We are a lovely bunch here on Whidbey . . . and maybe that’s because we have so much to love.

Last weekend, when the weather was so clear and so beautiful, we took our dogs for a walk from the Prairie Overlook to the Jacob Ebey House.  At the Overlook, we turned to our left and saw Mount Baker.  Serene and majestic in its regal robe of winter snow.  We turned to our right and saw the Olympics.  Their jagged icy fingers pointing skyward in praise of the sun.  We looked down on Ebey’s Prairie.  That tranquil farm space that looks remarkably as I imagine it looked a hundred years ago.  And we looked up at a winter sky so incandescently blue we could see it even with our eyes closed.

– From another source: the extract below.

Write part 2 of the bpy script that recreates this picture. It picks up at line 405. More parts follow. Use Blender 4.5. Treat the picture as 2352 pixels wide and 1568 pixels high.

“Amazing” is all I could say.  “We are so lucky to live here” is all Terry could respond.  And Charlotte and Addie, our Basset hounds, simply wagged their tails in agreement.

Not poetry, I realize.  Certainly not gushy.  And it would never make it as a verse in a Valentine’s Day card.  But, with all we have to love here on the Rock, who needs Hallmark?

Anyway, I promised Charlotte and Addie we’d go for a walk along the beach so they could catch the scent of low tide.  I better not keep ‘em waiting.  See ya!